Endorsing Nancy Navarro for the Montgomery County Council

Friday, May 15, 2009

SIXTY-TWO VOTES. That's the margin out of more than 8,700 cast by which Nancy Navarro slipped by her main opponent in last month's Democratic primary to fill a vacant seat on the Montgomery County Council. Ms. Navarro emerged to face off against Robin Ficker (R) in a special election on Tuesday. In liberal Montgomery, Ms. Navarro is the strong favorite to succeed former council member Don Praisner, who died this year. Against the controversial Mr. Ficker, she's also the better choice.

When Ms. Navarro was appointed to the Board of Education in 2004, her critics -- we among them -- worried that she would get too caught up in confrontational politics to work with Superintendent Jerry D. Weast on behalf of students. In the five years since, Ms. Navarro has proven herself an effective champion for disadvantaged students and has been elected board president twice by her colleagues. Most recently, she worked with unions, county officials and others to craft a package to help the schools navigate the recession. A native of Venezuela, Ms. Navarro would bring welcome diversity to the council and could effectively represent District 4, a majority-minority district that spans the eastern part of the county and includes Wheaton, Olney, White Oak and Burtonsville.

We endorsed Ms.
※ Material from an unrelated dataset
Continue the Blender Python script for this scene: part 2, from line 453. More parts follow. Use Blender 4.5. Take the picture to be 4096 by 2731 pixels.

Navarro's main opponent, Maryland Del. Ben Kramer (D), in the primary, concerned that Ms. Navarro would be too indebted to the unions that donated to her campaign. Public-sector unions have a legitimate role in looking out for their workers, but when they become disproportionately influential, other priorities -- schools, housing, police, parks -- may be sacrificed to their salary and pension demands. We also worried that Ms. Navarro would vote in lockstep with the bloc of four council members who endorsed her -- Valerie Ervin (D-Silver Spring), Nancy Floreen (D-At Large), Michael Knapp (D-Upcounty) and George L. Leventhal (D-At Large) -- in opposition to County Executive Isiah Leggett (D), who endorsed Mr. Kramer. But Ms. Navarro proved us wrong on the school board; we hope she does the same if elected to the council. She certainly has the smarts and energy to be an effective legislator.

Longtime Montgomery residents are familiar with Ms. Navarro's opponent, Mr. Ficker, the sports heckler extraordinaire who served in the House of Delegates 30 years ago. Mr. Ficker's campaign has been propelled by the success of his ballot initiative last fall, a measure that hinders the county's ability to exceed the charter limit to raise property taxes. Mr. Ficker is too polarizing a figure to succeed on the council, but his message -- that the county needs to stop using homeowners as an ATM -- is something council members should keep in mind. George Gluck, the Green Party candidate, opposes the intercounty connector, which is now under construction, and would revamp the way the county assesses property taxes.

Polls are open from 7 a.m. to 8 p.m. Voters should call 240-777-8683 if they have questions.